×

Editorial: How We Got From George H.W. Bush to Trump

  • A condolence book sits in front of a painting of George H.W. Bush inside the George H.W. Bush Library and Museum Saturday, Dec. 1, 2018, in College Station. Bush has died at age 94. Family spokesman Jim McGrath says Bush died shortly after 10 p.m. Friday, Nov. 30, 2018, about eight months after the death of his wife, Barbara Bush.(AP Photo/David J. Phillip)


Tuesday, December 04, 2018

What a long strange trip it’s been for America from the presidency of George Herbert Walker Bush to that of Donald Trump. How exactly the nation went from electing a supremely well-prepared president to choosing a woefully unprepared one — and in the process going from humility to hubris, from restraint to recklessness, from prudence to prurience — is a story that will require the full light of history to tell. But it is possible even now to spot some of the milestones along that sharp, 30-year descent.

Bush, the 41st president, who died Friday at age 94, was the last of the so-called Greatest Generation presidents. He enlisted in the Navy at age 18, and flew 58 combat missions in the Pacific during World War II. It is not surprising that in those who experience its terrors at first-hand, war breeds restraint and caution of the type Bush displayed in navigating the end of the Cold War and the murderous crackdown on Chinese dissidents in Tiananmen Square.

Ironically, when Bush did choose to go to war, organizing a broad coalition of nations in 1990 and 1991 to drive Iraqi invaders from Kuwait, that very caution shaped the future in ways that were unforeseen at the time. The immediate objective was achieved by massive air strikes and a triumphant ground war that was over in 100 hours. Mission accomplished with few American casualties, Bush decided not to risk pursuing the ouster of Saddam Hussein, incorrectly calculating that the Iraqi people would do so on their own.

When Bush sought re-election in 1992, he was defeated by Bill Clinton, a baby boomer whose ascendance marked a generational shift in American leadership from one whose formative experience was the unity forged by the great crusade against fascism to one that came of age in the turbulent and divisive ’60s. Clinton’s shameful personal conduct with women, and Hillary Clinton’s seeming tolerance of it, confirmed for many that the self-indulgence attributed to their generation was a fact. The tawdriness that Clinton introduced into public life has been difficult to erase, despite the exemplary personal behavior of his two immediate successors, George W. Bush and Barack Obama.

The Clinton presidency not only set the stage for Trump’s outrageous and embarrassing personal excesses, but also for the right-wing populism he espouses. Deregulation of the banking industry and the enthusiastic promotion of globalization without adequate appreciation of the consequences for ordinary Americans, both of which occurred on Clinton’s watch, are heavily implicated in the rise of Trumpism: the former for its role in bringing on the Great Recession; the latter for its role in hollowing out the working-class economy.

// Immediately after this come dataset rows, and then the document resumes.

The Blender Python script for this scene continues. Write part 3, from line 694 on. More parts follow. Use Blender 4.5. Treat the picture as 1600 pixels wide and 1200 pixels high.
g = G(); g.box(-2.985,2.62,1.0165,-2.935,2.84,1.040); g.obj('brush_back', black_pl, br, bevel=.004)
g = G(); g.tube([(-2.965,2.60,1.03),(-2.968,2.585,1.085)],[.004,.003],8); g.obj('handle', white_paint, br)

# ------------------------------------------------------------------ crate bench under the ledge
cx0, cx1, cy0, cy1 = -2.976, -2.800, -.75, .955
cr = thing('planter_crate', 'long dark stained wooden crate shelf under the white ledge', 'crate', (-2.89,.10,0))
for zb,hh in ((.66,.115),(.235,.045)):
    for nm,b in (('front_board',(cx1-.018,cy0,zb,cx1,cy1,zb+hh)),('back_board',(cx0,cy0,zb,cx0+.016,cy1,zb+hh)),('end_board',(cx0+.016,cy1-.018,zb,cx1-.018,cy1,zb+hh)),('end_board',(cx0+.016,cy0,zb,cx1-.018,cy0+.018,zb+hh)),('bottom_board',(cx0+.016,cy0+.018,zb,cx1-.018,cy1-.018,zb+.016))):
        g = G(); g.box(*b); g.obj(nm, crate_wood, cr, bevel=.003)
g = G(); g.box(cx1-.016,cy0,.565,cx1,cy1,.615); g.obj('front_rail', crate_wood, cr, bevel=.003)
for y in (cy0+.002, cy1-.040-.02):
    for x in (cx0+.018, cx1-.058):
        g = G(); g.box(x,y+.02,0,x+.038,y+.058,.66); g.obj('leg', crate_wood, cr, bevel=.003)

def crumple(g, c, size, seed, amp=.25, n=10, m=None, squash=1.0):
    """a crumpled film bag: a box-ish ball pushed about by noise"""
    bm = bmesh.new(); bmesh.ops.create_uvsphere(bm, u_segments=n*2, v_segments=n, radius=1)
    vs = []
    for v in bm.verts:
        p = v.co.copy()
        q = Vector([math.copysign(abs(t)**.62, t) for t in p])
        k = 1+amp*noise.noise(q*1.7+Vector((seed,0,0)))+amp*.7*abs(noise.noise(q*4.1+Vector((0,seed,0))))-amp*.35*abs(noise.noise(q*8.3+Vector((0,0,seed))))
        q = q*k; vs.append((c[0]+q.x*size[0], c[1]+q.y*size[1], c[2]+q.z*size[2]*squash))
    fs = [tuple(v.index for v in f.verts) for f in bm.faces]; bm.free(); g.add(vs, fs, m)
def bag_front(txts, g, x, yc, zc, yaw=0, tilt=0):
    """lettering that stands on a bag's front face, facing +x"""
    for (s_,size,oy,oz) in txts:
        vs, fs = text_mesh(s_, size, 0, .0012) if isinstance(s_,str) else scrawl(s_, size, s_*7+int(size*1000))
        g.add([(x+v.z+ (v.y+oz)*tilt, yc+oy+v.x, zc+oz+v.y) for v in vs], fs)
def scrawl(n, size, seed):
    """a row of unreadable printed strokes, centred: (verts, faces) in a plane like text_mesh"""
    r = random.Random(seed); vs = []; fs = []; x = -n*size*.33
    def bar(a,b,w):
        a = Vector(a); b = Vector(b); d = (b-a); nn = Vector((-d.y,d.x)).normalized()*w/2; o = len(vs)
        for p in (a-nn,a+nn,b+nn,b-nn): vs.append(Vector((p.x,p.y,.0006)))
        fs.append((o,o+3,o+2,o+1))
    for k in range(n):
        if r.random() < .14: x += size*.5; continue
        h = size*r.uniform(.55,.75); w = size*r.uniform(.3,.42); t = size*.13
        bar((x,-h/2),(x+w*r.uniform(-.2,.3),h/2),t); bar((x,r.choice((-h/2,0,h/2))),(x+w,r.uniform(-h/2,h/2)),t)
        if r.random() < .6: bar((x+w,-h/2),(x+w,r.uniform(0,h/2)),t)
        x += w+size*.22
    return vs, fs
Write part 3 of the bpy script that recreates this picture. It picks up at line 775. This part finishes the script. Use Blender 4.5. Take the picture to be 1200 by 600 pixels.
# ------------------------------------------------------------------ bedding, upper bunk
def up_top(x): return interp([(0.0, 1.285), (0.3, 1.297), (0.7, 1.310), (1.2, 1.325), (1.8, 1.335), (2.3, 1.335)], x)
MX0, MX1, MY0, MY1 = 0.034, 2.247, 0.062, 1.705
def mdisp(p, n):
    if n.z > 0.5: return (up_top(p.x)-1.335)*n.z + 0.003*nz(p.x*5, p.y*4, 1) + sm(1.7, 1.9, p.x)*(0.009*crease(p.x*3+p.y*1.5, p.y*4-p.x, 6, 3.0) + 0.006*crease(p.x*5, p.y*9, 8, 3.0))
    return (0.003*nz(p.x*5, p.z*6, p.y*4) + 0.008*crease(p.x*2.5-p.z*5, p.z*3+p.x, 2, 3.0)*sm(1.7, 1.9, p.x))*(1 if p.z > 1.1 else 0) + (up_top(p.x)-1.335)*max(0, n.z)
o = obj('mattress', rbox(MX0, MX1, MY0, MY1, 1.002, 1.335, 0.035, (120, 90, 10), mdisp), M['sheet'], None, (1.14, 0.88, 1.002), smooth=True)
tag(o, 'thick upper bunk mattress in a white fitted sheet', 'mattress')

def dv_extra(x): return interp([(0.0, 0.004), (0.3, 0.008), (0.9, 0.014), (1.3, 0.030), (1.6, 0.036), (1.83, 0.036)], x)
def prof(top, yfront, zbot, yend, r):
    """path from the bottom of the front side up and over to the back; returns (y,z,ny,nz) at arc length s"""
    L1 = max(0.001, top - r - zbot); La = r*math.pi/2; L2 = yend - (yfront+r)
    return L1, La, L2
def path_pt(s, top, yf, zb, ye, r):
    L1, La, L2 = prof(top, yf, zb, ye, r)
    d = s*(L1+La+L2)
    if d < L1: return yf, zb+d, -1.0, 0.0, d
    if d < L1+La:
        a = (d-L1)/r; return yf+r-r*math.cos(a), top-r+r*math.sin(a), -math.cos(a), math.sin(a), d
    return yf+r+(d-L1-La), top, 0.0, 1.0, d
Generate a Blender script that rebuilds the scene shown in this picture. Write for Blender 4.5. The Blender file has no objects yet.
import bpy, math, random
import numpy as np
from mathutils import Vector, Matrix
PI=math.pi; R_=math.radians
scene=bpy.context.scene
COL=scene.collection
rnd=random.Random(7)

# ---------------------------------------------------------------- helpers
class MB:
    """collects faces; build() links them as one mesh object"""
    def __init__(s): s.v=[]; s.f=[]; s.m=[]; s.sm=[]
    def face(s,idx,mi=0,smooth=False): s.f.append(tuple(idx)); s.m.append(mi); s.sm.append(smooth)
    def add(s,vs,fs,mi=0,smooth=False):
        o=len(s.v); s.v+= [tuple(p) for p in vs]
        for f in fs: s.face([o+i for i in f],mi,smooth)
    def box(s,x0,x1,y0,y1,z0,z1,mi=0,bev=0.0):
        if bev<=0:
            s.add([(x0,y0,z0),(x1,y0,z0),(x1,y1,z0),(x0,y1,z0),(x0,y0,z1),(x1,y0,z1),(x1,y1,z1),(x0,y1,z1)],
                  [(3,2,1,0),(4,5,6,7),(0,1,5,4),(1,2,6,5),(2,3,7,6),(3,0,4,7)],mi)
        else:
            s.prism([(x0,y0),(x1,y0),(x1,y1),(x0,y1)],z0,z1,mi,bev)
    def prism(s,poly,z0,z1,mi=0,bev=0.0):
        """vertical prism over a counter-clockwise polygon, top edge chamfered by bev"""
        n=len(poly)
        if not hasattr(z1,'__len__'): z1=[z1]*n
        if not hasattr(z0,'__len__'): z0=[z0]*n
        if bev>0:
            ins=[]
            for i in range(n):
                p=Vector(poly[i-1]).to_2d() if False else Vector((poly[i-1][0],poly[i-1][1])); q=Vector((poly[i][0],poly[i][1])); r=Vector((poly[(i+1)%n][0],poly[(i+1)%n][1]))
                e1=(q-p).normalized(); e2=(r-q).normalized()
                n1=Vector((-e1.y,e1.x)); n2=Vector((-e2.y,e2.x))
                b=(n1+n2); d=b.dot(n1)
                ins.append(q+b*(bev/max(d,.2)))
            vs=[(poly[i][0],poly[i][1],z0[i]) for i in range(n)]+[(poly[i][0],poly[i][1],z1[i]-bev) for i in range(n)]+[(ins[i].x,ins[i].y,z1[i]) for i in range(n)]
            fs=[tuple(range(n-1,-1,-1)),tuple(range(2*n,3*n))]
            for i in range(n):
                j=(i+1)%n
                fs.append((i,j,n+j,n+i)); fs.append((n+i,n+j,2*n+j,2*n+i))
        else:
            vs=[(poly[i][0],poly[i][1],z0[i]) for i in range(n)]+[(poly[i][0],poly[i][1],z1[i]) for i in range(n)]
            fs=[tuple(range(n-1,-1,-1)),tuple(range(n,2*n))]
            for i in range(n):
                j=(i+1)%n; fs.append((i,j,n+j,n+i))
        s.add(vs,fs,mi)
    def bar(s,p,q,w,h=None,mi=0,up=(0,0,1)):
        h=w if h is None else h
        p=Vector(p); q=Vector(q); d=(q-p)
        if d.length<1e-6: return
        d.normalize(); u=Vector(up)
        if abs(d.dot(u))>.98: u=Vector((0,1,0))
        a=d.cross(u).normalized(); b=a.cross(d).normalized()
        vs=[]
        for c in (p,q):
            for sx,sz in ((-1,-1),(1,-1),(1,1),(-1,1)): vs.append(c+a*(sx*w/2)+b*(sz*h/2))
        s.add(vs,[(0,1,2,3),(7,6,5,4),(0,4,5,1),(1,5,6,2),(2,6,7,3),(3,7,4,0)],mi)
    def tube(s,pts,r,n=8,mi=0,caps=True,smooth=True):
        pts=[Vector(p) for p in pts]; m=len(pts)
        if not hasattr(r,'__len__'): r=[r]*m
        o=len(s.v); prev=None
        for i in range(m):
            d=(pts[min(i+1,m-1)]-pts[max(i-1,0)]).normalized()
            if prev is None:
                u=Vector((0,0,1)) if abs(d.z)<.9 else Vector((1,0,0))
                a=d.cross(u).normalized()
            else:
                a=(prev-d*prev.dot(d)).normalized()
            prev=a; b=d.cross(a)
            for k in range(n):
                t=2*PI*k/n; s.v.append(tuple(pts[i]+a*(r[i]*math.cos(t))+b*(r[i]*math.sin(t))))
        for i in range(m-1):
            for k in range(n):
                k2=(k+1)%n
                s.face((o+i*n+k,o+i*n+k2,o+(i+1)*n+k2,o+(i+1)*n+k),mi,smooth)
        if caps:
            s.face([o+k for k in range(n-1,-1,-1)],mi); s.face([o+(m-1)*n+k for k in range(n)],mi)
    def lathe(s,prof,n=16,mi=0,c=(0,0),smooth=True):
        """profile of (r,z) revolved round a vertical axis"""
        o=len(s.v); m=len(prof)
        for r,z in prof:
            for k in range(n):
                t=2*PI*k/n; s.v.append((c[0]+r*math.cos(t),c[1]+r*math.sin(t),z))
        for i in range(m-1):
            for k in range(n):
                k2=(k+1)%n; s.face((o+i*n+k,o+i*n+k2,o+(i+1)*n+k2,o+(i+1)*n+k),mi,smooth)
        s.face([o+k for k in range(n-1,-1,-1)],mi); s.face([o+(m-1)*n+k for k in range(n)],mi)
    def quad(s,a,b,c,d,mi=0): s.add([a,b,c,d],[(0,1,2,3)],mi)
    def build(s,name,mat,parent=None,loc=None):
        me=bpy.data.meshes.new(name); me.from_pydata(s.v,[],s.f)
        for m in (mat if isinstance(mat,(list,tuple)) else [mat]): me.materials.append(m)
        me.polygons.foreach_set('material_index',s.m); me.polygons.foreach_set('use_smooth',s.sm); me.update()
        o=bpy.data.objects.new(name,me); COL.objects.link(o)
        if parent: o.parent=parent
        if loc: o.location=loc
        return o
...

The decision to leave Saddam in power was to have terrible consequences for Bush’s son, who succeeded Clinton and served two terms. The terror attacks of Sept. 11, 2001, somehow became conflated in the younger Bush’s mind with the need to topple Saddam — a brutal thug to be sure, but one who played no part in 9/11. Thus was launched the invasion of Iraq and an era of war without end for America.

For those who chose to capitalize on it, 9/11 also served the purpose of substituting a new enemy for the one that had disappeared with the collapse of the Soviet Union. Unlike the latter, Islamic terrorism never presented a threat to America’s very existence, but it did unleash a tide of xenophobia that fueled Trump’s rise.

The younger Bush was succeeded by Obama, the anti-Trump whose cool and cerebral style masked for a time the degree to which simple racism still animated a minority of Americans. While deftly presiding over the recovery from the Great Recession, Obama allowed the big banks that precipitated the crisis to be bailed out on a large scale without prosecuting them for wrongdoing or offering effective financial aid to hard-pressed homeowners who saw their savings disappear. This added more fuel to a smoldering, underground populist fire that erupted into the flames Trump has so successfully fanned.

The elder Bush was not without flaws, of course. His gentility did not extend to election campaigns, and “the vision thing” was notably absent from a distinguished resume that included service as a two-term congressman, United Nations ambassador, chairman of the Republican National Committee, envoy to China, chief of the Central Intelligence Agency and vice president. But he got some important things done, demonstrating along the way that sheer competence and an ideal of public service have a lot to be said for them. They still do.